Scripts that build scenes
◇ ◇ ◇ ◇ ◇ ◇ ◇

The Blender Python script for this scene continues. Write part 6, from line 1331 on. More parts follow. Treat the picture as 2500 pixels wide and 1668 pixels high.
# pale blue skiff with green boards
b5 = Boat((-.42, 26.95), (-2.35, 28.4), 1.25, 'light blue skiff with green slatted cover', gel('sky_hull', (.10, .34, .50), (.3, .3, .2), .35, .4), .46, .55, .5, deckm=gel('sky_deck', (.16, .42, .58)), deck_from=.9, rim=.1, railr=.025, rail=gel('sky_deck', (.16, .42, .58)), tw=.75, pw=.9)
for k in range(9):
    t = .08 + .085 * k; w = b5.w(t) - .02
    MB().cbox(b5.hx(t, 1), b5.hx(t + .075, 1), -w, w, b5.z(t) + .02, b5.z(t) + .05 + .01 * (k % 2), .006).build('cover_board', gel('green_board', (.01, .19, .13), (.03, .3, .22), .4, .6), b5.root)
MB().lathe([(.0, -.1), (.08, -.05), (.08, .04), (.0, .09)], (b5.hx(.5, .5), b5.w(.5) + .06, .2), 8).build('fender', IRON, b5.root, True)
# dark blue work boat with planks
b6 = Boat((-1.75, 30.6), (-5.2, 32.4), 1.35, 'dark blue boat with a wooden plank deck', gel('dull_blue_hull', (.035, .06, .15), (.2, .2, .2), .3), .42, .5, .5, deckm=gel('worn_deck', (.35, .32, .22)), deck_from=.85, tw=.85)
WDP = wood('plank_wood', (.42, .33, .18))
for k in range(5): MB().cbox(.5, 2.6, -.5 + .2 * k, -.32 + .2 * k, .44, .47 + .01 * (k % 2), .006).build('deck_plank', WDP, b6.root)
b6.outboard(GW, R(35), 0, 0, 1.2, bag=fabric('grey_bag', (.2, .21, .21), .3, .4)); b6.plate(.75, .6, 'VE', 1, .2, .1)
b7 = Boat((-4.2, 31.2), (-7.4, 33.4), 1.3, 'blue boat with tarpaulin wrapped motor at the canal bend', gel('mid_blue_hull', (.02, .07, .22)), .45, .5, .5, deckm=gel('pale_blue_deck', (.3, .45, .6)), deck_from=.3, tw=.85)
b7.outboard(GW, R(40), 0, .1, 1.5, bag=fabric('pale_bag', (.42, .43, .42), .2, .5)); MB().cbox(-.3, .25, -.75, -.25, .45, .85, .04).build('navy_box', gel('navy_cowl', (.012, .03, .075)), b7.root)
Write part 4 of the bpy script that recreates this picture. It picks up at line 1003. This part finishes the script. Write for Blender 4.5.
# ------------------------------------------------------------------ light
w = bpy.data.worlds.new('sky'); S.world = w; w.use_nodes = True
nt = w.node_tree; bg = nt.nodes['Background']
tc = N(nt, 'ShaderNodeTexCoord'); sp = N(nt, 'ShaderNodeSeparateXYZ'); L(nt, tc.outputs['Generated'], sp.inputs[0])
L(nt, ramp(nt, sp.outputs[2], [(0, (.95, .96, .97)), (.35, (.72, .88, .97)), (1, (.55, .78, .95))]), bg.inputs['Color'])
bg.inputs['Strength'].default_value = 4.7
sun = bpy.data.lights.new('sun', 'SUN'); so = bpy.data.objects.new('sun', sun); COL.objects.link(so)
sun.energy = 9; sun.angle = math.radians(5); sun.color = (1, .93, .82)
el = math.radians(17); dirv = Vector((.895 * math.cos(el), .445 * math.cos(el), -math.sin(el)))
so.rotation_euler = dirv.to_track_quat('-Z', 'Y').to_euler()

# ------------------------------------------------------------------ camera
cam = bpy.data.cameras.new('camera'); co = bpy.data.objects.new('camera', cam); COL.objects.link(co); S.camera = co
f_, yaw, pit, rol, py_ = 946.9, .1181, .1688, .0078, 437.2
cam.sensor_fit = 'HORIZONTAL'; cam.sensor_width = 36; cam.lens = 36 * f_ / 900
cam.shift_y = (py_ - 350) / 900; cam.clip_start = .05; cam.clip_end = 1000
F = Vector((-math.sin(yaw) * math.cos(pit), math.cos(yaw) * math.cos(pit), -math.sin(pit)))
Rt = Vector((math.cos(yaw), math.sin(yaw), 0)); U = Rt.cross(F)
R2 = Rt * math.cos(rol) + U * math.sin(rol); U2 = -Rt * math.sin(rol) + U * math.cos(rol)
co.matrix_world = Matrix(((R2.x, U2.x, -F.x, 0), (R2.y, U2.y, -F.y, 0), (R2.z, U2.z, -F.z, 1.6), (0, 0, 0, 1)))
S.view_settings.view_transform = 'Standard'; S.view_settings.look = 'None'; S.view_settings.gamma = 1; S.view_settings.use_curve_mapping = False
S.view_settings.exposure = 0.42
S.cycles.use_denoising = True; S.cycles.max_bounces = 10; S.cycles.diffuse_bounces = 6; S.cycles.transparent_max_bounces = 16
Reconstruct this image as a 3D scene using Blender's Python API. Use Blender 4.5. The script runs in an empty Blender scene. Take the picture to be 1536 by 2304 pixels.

◇ ◇ ◇ ◇ ◇ ◇ ◇

Give all the records again. Match them exactly.

The Blender Python script for this scene continues. Write part 6, from line 1331 on. More parts follow. Treat the picture as 2500 pixels wide and 1668 pixels high.
# pale blue skiff with green boards
b5 = Boat((-.42, 26.95), (-2.35, 28.4), 1.25, 'light blue skiff with green slatted cover', gel('sky_hull', (.10, .34, .50), (.3, .3, .2), .35, .4), .46, .55, .5, deckm=gel('sky_deck', (.16, .42, .58)), deck_from=.9, rim=.1, railr=.025, rail=gel('sky_deck', (.16, .42, .58)), tw=.75, pw=.9)
for k in range(9):
    t = .08 + .085 * k; w = b5.w(t) - .02
    MB().cbox(b5.hx(t, 1), b5.hx(t + .075, 1), -w, w, b5.z(t) + .02, b5.z(t) + .05 + .01 * (k % 2), .006).build('cover_board', gel('green_board', (.01, .19, .13), (.03, .3, .22), .4, .6), b5.root)
MB().lathe([(.0, -.1), (.08, -.05), (.08, .04), (.0, .09)], (b5.hx(.5, .5), b5.w(.5) + .06, .2), 8).build('fender', IRON, b5.root, True)
# dark blue work boat with planks
b6 = Boat((-1.75, 30.6), (-5.2, 32.4), 1.35, 'dark blue boat with a wooden plank deck', gel('dull_blue_hull', (.035, .06, .15), (.2, .2, .2), .3), .42, .5, .5, deckm=gel('worn_deck', (.35, .32, .22)), deck_from=.85, tw=.85)
WDP = wood('plank_wood', (.42, .33, .18))
for k in range(5): MB().cbox(.5, 2.6, -.5 + .2 * k, -.32 + .2 * k, .44, .47 + .01 * (k % 2), .006).build('deck_plank', WDP, b6.root)
b6.outboard(GW, R(35), 0, 0, 1.2, bag=fabric('grey_bag', (.2, .21, .21), .3, .4)); b6.plate(.75, .6, 'VE', 1, .2, .1)
b7 = Boat((-4.2, 31.2), (-7.4, 33.4), 1.3, 'blue boat with tarpaulin wrapped motor at the canal bend', gel('mid_blue_hull', (.02, .07, .22)), .45, .5, .5, deckm=gel('pale_blue_deck', (.3, .45, .6)), deck_from=.3, tw=.85)
b7.outboard(GW, R(40), 0, .1, 1.5, bag=fabric('pale_bag', (.42, .43, .42), .2, .5)); MB().cbox(-.3, .25, -.75, -.25, .45, .85, .04).build('navy_box', gel('navy_cowl', (.012, .03, .075)), b7.root)
Write part 4 of the bpy script that recreates this picture. It picks up at line 1003. This part finishes the script. Write for Blender 4.5.
# ------------------------------------------------------------------ light
w = bpy.data.worlds.new('sky'); S.world = w; w.use_nodes = True
nt = w.node_tree; bg = nt.nodes['Background']
tc = N(nt, 'ShaderNodeTexCoord'); sp = N(nt, 'ShaderNodeSeparateXYZ'); L(nt, tc.outputs['Generated'], sp.inputs[0])
L(nt, ramp(nt, sp.outputs[2], [(0, (.95, .96, .97)), (.35, (.72, .88, .97)), (1, (.55, .78, .95))]), bg.inputs['Color'])
bg.inputs['Strength'].default_value = 4.7
sun = bpy.data.lights.new('sun', 'SUN'); so = bpy.data.objects.new('sun', sun); COL.objects.link(so)
sun.energy = 9; sun.angle = math.radians(5); sun.color = (1, .93, .82)
el = math.radians(17); dirv = Vector((.895 * math.cos(el), .445 * math.cos(el), -math.sin(el)))
so.rotation_euler = dirv.to_track_quat('-Z', 'Y').to_euler()

# ------------------------------------------------------------------ camera
cam = bpy.data.cameras.new('camera'); co = bpy.data.objects.new('camera', cam); COL.objects.link(co); S.camera = co
f_, yaw, pit, rol, py_ = 946.9, .1181, .1688, .0078, 437.2
cam.sensor_fit = 'HORIZONTAL'; cam.sensor_width = 36; cam.lens = 36 * f_ / 900
cam.shift_y = (py_ - 350) / 900; cam.clip_start = .05; cam.clip_end = 1000
F = Vector((-math.sin(yaw) * math.cos(pit), math.cos(yaw) * math.cos(pit), -math.sin(pit)))
Rt = Vector((math.cos(yaw), math.sin(yaw), 0)); U = Rt.cross(F)
R2 = Rt * math.cos(rol) + U * math.sin(rol); U2 = -Rt * math.sin(rol) + U * math.cos(rol)
co.matrix_world = Matrix(((R2.x, U2.x, -F.x, 0), (R2.y, U2.y, -F.y, 0), (R2.z, U2.z, -F.z, 1.6), (0, 0, 0, 1)))
S.view_settings.view_transform = 'Standard'; S.view_settings.look = 'None'; S.view_settings.gamma = 1; S.view_settings.use_curve_mapping = False
S.view_settings.exposure = 0.42
S.cycles.use_denoising = True; S.cycles.max_bounces = 10; S.cycles.diffuse_bounces = 6; S.cycles.transparent_max_bounces = 16
Reconstruct this image as a 3D scene using Blender's Python API. Use Blender 4.5. The script runs in an empty Blender scene. Take the picture to be 1536 by 2304 pixels.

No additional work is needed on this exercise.